First, Bridgefield's declaratory suit is responsive, not anticipatory, in nature because it was filed in response to litigation pending in another court. Second, Plaintiff has not engaged in impermissible forum shopping. Defendant argues that the Plaintiff is forum shopping because it chose a federal forum to litigate this issue of state law. This argument fails for two reasons. First, because the policy was made and delivered in Louisiana to a Louisiana client, Louisiana law applies to interpret the policy regardless of whether the issue is litigated in the Eastern District of Louisiana, the Southern District of Mississippi, or Mississippi state court.[20] The Court also notes that it has already applied Louisiana law to interpret this very insurance policy in a separate action pending before this Court.[21] As such, the Court is not inclined to find that the Plaintiff is forum shopping. Second, to argue that this issue of state law should be litigated in state court ignores both the traditional rationale for diversity jurisdiction[22] and the practical reality that the parties are now litigating the Mississippi Suit in federal court. Defendant's forum shopping arguments therefore fail. Finally, because there is no parallel state court proceeding, Bridgefield did not "inequitably gain precedence in time or change a previously selected forum for the declaration it sought."[23] These factors therefore weigh against dismissal.

III. Efficiency Concerns

The Court must finally consider whether concerns of judicial efficiency weigh in favor of dismissal. In doing so, the Court will consider (1) whether the federal court is a convenient forum for the parties and witnesses, and (2) whether retaining the lawsuit in federal court would serve the purposes of judicial economy.[24]

Defendant cannot argue that this forum is inconvenient, as it is domiciled in this district.

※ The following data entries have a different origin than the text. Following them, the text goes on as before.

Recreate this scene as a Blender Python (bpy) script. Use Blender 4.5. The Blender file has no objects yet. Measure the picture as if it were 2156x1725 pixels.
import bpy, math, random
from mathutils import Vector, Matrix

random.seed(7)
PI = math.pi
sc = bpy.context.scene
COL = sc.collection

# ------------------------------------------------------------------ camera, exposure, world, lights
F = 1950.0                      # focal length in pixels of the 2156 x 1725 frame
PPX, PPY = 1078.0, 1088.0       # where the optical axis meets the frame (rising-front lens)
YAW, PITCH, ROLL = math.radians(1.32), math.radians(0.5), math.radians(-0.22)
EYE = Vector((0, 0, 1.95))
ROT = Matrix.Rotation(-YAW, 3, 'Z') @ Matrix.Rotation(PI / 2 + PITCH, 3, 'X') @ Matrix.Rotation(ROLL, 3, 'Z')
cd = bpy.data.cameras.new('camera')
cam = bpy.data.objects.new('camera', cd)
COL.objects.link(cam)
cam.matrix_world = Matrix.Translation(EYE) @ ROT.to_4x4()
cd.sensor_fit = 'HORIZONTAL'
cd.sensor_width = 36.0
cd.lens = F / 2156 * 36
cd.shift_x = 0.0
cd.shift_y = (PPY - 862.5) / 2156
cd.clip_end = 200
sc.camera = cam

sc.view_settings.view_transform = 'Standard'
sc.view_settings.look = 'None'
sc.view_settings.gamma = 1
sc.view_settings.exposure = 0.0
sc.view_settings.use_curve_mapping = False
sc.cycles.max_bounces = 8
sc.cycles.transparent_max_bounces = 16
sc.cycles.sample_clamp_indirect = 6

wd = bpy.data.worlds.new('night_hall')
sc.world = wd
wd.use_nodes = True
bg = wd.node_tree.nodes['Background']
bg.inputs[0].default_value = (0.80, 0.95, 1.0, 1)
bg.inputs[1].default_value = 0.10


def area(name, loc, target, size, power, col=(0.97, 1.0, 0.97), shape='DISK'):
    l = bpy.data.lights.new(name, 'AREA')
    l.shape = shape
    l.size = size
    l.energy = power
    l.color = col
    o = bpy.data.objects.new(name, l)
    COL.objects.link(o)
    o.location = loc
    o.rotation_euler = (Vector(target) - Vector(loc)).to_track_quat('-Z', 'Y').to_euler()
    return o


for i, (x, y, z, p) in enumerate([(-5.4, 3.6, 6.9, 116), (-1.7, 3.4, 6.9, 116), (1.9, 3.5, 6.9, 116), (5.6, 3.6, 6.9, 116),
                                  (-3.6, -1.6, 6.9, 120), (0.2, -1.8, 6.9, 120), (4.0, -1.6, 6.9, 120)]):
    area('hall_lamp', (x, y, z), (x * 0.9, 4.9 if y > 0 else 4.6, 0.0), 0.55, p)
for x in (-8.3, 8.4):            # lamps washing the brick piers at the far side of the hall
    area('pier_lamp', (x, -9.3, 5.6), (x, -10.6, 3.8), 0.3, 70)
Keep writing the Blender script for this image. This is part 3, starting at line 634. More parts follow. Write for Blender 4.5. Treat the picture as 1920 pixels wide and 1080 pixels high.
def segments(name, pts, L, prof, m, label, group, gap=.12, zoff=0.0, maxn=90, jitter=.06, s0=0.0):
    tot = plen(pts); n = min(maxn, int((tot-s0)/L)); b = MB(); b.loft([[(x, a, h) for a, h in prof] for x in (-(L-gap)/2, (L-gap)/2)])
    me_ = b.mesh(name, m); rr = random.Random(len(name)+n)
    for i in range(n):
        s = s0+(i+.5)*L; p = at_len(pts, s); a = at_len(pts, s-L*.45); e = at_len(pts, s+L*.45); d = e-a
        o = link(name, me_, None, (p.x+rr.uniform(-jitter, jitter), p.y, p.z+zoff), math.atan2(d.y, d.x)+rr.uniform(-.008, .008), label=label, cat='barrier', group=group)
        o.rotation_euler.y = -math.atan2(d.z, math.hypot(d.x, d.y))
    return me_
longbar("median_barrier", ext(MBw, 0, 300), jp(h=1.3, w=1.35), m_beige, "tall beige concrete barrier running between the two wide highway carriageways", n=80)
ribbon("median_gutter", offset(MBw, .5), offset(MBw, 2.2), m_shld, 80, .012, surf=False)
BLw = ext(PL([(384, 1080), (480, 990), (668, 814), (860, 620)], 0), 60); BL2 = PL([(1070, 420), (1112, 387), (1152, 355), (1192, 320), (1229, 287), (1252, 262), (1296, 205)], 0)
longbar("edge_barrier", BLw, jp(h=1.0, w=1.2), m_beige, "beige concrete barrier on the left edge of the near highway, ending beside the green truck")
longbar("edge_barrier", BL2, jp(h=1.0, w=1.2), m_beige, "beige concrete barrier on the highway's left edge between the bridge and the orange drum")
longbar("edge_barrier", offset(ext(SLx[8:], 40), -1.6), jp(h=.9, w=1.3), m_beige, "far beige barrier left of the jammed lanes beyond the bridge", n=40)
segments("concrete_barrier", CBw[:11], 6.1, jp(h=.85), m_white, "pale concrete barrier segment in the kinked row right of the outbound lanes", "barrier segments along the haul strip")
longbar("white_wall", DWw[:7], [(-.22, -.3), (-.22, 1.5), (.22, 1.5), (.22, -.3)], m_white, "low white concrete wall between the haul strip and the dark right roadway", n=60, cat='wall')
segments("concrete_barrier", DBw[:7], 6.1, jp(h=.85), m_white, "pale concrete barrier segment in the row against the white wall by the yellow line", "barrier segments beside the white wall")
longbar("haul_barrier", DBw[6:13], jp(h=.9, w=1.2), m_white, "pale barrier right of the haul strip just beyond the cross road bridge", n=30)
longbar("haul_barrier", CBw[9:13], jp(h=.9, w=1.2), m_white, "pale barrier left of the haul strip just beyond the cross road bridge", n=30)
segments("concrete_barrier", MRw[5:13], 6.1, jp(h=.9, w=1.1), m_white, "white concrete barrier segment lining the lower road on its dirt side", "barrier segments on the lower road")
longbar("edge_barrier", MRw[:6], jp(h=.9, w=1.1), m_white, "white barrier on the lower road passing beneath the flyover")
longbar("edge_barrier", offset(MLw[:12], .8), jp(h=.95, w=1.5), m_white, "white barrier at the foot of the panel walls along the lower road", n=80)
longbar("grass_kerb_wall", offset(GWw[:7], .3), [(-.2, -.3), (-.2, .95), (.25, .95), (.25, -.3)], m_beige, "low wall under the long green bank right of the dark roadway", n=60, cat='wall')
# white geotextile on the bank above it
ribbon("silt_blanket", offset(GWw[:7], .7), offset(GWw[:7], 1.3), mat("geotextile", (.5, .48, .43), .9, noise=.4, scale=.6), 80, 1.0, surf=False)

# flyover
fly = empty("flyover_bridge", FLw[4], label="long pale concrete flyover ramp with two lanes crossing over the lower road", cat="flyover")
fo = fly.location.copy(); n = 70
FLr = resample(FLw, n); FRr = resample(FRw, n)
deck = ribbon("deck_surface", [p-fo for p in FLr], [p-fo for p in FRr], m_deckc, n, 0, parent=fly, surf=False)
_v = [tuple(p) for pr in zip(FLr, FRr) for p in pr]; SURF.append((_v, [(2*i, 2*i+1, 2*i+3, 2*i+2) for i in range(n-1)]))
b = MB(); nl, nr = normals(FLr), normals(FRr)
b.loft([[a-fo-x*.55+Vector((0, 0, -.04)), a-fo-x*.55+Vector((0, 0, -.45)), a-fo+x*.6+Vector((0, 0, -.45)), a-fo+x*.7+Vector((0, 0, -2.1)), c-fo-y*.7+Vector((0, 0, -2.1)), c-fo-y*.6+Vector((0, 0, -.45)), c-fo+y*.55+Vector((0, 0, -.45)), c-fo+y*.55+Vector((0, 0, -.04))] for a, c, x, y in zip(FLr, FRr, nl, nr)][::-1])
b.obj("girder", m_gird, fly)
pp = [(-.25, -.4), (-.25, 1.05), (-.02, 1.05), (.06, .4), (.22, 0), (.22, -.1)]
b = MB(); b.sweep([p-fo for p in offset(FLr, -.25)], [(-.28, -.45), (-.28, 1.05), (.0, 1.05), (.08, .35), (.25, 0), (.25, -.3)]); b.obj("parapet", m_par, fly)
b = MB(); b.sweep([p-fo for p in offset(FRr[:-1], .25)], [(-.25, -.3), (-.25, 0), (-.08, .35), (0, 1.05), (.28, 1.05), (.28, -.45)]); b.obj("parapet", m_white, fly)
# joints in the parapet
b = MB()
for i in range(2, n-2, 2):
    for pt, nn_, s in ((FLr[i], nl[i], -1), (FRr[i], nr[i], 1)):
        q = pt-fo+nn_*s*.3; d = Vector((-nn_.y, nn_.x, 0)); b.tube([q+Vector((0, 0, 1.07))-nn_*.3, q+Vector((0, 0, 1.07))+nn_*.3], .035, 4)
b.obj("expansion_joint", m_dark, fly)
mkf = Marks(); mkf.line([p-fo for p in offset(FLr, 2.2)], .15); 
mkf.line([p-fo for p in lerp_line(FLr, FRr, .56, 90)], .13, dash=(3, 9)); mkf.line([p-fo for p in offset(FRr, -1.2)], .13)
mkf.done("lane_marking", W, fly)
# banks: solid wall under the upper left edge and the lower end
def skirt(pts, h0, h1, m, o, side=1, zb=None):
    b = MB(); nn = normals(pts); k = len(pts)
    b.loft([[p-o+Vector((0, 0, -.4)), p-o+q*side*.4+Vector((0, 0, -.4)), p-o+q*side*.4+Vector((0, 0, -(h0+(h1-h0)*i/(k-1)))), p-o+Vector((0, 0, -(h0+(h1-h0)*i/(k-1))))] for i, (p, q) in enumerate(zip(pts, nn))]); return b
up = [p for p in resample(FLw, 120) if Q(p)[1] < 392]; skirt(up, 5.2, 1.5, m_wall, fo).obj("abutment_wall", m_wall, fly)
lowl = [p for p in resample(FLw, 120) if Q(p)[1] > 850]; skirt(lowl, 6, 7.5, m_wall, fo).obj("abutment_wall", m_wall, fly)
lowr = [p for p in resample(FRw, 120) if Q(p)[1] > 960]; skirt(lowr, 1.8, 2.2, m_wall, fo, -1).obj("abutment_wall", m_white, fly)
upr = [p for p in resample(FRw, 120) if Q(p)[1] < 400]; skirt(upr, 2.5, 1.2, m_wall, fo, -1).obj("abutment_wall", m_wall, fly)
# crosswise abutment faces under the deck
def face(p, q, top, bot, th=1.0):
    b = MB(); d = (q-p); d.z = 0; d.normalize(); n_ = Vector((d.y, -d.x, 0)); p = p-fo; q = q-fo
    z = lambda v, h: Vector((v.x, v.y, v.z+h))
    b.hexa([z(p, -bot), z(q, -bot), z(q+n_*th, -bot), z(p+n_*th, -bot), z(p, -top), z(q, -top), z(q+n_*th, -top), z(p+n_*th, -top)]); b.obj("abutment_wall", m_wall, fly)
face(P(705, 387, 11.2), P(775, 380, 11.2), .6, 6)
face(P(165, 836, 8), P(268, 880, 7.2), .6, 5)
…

This factor weighs in favor of maintaining the action.

Defendant has argued that this case should be dismissed because Stoltz is not joined as a party to this action. It argues that a determination of the issue of workers compensation coverage is essential to the disposition of the Mississippi suit, placing the parties in danger of inconsistent verdicts. This argument fails, however, as the presence or absence of workers compensation coverage is not at issue in this action. Plaintiff is seeking a declaration concerning its rights under the Employers Liability section of the contract. As noted above, the issue of workers compensation coverage is also before this Court in a separate action recently remanded from the Fifth Circuit. That action involves the interpretation of a different provision of the same policy at issue in this case. It is in the interests of judicial efficiency to allow the Plaintiff to maintain this action in this Court, as it is already familiar with the terms of this insurance policy. Thus, these considerations weighs in favor of exercising jurisdiction.

CONCLUSION

In examining the relevant factors, the Court has determined that they all weigh in favor of allowing this declaratory action to proceed. Therefore, the Motion to Dismiss is DENIED.